'Dan Post' making the most of WSU spring

DANIEL LILIENTHAL runs a good post route. His last name is also “a mouthful,” says Mike Leach. So his nickname naturally became Dan Post, Leach says. Whatever you call him, the fifth-year senior wide receiver is making a name for himself this spring at Washington State.

Daniel Lilienthal had six grabs for a team-leading 100 yards and two touchdowns Saturday in the Cougs’ first official scrimmage.

"His name's Dan Post, that's why -- that's what we called him," Leach said after the scrimmage Saturday. "When we first got here, Lilienthal, that's a long name, that's a mouthful. And so, we said well we're going to shorten this and he'd just got a post so we called him Dan Post. (We) one-syllabled the thing -- and he catches posts pretty good."

Lilienthal has been a mainstay this spring in part because of his offseason work in the weight room.

“He had a huge offseason and has emerged, quite a lot… he doesn’t go down very much and part of it is because he’s real strong,” Leach said.

Lilienthal checked in at 6-2, 204-pounds at the start of the spring session, five pounds more than what he was listed last year. Five pounds might not sound like a lot when you’re talking about another position on the football field but it can be significant for a wideout.

Confidence and experience probably play an even bigger role when it comes to utilizing that strength on the field, and Lilienthal began to truly emerge last season when he was on the scout team. Then came the noteworthy offseason, so much so that Leach singled him out on the first day of spring football.

Lilienthal, a former JUCO player who walked on at Washington State in 2013 out of Mt.

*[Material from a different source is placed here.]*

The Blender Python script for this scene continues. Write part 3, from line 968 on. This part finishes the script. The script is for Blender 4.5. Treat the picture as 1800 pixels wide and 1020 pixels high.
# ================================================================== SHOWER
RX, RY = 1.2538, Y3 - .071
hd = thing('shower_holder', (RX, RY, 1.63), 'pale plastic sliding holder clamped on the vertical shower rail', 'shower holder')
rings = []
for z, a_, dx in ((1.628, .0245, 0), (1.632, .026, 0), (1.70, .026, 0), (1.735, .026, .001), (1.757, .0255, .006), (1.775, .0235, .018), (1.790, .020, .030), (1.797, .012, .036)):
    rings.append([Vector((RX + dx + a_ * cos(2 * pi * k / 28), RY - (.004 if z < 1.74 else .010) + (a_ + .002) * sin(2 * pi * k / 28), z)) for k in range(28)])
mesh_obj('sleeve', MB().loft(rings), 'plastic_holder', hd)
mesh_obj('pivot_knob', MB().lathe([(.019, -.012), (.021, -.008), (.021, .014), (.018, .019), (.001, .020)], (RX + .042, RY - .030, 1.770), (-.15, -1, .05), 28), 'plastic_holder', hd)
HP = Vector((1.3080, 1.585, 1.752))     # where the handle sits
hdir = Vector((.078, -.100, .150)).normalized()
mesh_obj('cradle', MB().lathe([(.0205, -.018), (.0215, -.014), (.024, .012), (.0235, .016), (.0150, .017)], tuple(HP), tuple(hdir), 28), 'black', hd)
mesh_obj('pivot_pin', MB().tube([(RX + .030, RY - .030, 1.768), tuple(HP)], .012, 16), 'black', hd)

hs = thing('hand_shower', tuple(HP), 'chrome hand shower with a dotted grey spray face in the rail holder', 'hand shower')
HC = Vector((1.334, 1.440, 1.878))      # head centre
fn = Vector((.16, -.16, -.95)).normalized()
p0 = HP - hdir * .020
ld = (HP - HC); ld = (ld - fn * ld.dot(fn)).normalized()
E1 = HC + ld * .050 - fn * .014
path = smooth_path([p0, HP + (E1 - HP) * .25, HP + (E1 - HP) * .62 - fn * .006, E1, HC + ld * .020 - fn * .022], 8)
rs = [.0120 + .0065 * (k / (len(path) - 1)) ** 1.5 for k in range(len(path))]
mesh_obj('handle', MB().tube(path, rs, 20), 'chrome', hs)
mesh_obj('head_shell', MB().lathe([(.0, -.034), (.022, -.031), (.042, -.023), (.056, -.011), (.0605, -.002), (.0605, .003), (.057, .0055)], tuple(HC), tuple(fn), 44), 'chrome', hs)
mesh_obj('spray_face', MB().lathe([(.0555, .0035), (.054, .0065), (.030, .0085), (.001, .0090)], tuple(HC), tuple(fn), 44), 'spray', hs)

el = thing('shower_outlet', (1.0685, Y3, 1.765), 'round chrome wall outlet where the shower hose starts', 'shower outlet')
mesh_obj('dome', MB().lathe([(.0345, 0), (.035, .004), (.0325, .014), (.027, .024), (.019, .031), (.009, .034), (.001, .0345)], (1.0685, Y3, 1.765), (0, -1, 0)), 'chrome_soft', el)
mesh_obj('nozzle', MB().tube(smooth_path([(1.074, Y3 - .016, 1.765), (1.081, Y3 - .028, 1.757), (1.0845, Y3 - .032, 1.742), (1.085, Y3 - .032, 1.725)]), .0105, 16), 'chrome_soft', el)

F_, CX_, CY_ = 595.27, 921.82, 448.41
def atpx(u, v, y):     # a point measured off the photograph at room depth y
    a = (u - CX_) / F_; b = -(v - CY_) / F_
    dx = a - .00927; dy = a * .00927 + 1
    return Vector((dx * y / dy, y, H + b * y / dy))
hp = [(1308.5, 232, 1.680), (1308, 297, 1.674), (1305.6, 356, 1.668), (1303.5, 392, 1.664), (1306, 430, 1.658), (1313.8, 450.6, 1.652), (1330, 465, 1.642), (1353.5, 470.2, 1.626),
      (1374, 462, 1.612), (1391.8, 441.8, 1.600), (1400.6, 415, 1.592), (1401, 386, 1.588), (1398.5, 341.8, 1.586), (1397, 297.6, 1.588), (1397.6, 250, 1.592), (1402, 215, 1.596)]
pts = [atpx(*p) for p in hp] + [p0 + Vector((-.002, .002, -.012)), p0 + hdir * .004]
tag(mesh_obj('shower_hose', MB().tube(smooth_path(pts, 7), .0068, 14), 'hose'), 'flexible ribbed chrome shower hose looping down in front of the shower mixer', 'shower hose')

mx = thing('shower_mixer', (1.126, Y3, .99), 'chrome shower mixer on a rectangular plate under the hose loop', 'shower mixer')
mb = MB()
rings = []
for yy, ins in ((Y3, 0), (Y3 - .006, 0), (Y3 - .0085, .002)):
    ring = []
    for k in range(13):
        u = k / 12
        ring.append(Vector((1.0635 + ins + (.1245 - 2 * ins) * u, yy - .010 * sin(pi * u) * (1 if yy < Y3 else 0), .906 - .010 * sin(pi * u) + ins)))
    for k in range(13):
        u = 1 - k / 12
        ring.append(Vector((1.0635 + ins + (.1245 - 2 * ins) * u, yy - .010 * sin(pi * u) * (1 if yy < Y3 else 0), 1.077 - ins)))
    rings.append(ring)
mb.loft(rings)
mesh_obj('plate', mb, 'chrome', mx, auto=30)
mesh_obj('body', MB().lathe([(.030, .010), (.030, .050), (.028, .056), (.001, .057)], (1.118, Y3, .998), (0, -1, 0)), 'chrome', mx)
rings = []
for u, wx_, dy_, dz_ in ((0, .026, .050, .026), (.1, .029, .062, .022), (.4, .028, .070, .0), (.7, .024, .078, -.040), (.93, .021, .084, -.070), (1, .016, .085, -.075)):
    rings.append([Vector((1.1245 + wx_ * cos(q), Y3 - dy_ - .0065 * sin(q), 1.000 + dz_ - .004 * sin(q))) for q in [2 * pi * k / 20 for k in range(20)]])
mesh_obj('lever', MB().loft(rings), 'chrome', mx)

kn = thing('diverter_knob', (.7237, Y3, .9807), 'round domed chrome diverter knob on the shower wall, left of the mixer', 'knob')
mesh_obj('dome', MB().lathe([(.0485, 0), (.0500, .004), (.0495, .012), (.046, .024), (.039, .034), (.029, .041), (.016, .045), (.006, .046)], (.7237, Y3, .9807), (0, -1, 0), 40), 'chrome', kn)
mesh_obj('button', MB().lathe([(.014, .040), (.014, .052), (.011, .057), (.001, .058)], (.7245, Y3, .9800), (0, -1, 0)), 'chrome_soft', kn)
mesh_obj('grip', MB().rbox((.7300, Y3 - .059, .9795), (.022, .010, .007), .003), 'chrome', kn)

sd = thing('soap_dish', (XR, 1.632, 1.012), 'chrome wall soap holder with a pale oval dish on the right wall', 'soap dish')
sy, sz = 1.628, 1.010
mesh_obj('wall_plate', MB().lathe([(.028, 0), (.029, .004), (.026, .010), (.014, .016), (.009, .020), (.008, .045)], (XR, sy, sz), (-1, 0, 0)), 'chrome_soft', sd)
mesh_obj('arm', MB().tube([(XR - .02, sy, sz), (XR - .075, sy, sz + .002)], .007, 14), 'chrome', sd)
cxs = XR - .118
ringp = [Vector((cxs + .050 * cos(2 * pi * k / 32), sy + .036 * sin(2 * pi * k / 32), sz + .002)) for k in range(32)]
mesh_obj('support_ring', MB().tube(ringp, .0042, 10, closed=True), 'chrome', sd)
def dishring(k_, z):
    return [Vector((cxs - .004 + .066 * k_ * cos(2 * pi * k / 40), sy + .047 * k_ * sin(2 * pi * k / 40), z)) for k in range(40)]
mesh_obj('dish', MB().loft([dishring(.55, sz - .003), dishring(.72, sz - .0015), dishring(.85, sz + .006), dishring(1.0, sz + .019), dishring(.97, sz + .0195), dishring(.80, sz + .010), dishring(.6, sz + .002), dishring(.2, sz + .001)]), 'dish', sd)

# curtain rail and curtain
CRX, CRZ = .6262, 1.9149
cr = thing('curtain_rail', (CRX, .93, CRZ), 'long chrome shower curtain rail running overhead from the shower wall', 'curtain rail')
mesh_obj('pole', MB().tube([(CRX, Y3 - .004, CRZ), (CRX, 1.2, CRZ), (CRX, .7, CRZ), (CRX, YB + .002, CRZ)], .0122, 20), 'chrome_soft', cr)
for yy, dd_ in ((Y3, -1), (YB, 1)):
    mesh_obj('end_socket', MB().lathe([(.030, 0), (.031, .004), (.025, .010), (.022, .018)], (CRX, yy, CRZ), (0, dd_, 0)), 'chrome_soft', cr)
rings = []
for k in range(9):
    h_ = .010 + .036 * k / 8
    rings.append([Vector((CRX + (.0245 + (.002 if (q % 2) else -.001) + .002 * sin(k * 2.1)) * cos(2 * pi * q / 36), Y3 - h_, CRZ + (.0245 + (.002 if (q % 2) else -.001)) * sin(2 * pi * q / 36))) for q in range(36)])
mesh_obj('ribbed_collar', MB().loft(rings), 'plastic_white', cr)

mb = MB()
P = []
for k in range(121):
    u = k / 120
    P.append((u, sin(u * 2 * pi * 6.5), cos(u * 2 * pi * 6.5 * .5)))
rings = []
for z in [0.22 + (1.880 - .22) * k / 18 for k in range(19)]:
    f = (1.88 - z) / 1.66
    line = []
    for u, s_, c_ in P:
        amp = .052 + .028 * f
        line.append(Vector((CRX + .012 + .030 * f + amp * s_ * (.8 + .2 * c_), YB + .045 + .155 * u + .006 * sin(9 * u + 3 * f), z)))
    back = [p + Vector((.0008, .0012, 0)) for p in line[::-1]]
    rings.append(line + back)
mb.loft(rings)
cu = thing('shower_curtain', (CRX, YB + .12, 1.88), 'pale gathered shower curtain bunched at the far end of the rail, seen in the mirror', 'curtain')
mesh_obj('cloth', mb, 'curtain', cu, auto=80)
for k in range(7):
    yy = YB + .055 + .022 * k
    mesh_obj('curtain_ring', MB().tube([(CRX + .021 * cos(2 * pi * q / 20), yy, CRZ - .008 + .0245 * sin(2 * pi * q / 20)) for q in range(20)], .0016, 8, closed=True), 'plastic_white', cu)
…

San Jacinto, was also firmly on the radar of outside receivers coach Graham Harrell back in February. “His body seems to have changed and he’s doing some good things and working hard,” Harrell told CF.C back then.

But Lilienthal also had a 100-plus year receiving day in a spring scrimmage last year – and he didn’t play in a game last year according to his WSU bio page.

If he is to make an impact this coming fall, and take some reps away from other receivers on the depth chart, he’ll likely need to continue to improve in areas apart from the deep ball.

“He’s pretty good at playing the ball in the air, especially if it’s a vertical thing. The horizontal stuff he struggles with a little more,” Leach said of Lilienthal after a late season practice this past November.